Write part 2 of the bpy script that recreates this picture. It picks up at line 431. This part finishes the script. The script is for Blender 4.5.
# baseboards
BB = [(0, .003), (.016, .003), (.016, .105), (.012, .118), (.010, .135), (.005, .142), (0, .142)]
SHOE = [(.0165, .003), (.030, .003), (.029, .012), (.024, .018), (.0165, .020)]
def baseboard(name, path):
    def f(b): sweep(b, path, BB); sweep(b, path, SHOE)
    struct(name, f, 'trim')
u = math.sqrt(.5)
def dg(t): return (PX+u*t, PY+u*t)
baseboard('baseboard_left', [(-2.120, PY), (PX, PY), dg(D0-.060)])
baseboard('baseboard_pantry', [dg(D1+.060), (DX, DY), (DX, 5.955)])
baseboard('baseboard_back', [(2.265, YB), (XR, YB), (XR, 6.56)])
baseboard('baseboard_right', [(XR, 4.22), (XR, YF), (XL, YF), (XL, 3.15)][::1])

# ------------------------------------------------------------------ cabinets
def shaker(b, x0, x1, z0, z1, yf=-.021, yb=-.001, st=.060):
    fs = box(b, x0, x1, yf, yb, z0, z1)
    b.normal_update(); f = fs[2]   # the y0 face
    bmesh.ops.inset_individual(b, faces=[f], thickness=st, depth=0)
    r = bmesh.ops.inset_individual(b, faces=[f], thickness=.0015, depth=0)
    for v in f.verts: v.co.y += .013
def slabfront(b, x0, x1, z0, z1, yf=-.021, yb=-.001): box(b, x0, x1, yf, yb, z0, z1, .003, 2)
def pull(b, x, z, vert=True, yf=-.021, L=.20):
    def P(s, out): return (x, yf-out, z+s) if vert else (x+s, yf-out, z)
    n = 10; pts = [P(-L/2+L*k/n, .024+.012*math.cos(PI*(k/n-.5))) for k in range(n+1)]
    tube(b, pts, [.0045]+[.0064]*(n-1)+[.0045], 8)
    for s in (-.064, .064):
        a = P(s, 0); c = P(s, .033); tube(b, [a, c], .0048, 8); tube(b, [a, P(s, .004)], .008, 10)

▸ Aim
Repeat the whole listing exactly, keeping every line intact.

▸ Correct output
Write part 2 of the bpy script that recreates this picture. It picks up at line 431. This part finishes the script. The script is for Blender 4.5.
# baseboards
BB = [(0, .003), (.016, .003), (.016, .105), (.012, .118), (.010, .135), (.005, .142), (0, .142)]
SHOE = [(.0165, .003), (.030, .003), (.029, .012), (.024, .018), (.0165, .020)]
def baseboard(name, path):
    def f(b): sweep(b, path, BB); sweep(b, path, SHOE)
    struct(name, f, 'trim')
u = math.sqrt(.5)
def dg(t): return (PX+u*t, PY+u*t)
baseboard('baseboard_left', [(-2.120, PY), (PX, PY), dg(D0-.060)])
baseboard('baseboard_pantry', [dg(D1+.060), (DX, DY), (DX, 5.955)])
baseboard('baseboard_back', [(2.265, YB), (XR, YB), (XR, 6.56)])
baseboard('baseboard_right', [(XR, 4.22), (XR, YF), (XL, YF), (XL, 3.15)][::1])

# ------------------------------------------------------------------ cabinets
def shaker(b, x0, x1, z0, z1, yf=-.021, yb=-.001, st=.060):
    fs = box(b, x0, x1, yf, yb, z0, z1)
    b.normal_update(); f = fs[2]   # the y0 face
    bmesh.ops.inset_individual(b, faces=[f], thickness=st, depth=0)
    r = bmesh.ops.inset_individual(b, faces=[f], thickness=.0015, depth=0)
    for v in f.verts: v.co.y += .013
def slabfront(b, x0, x1, z0, z1, yf=-.021, yb=-.001): box(b, x0, x1, yf, yb, z0, z1, .003, 2)
def pull(b, x, z, vert=True, yf=-.021, L=.20):
    def P(s, out): return (x, yf-out, z+s) if vert else (x+s, yf-out, z)
    n = 10; pts = [P(-L/2+L*k/n, .024+.012*math.cos(PI*(k/n-.5))) for k in range(n+1)]
    tube(b, pts, [.0045]+[.0064]*(n-1)+[.0045], 8)
    for s in (-.064, .064):
        a = P(s, 0); c = P(s, .033); tube(b, [a, c], .0048, 8); tube(b, [a, P(s, .004)], .008, 10)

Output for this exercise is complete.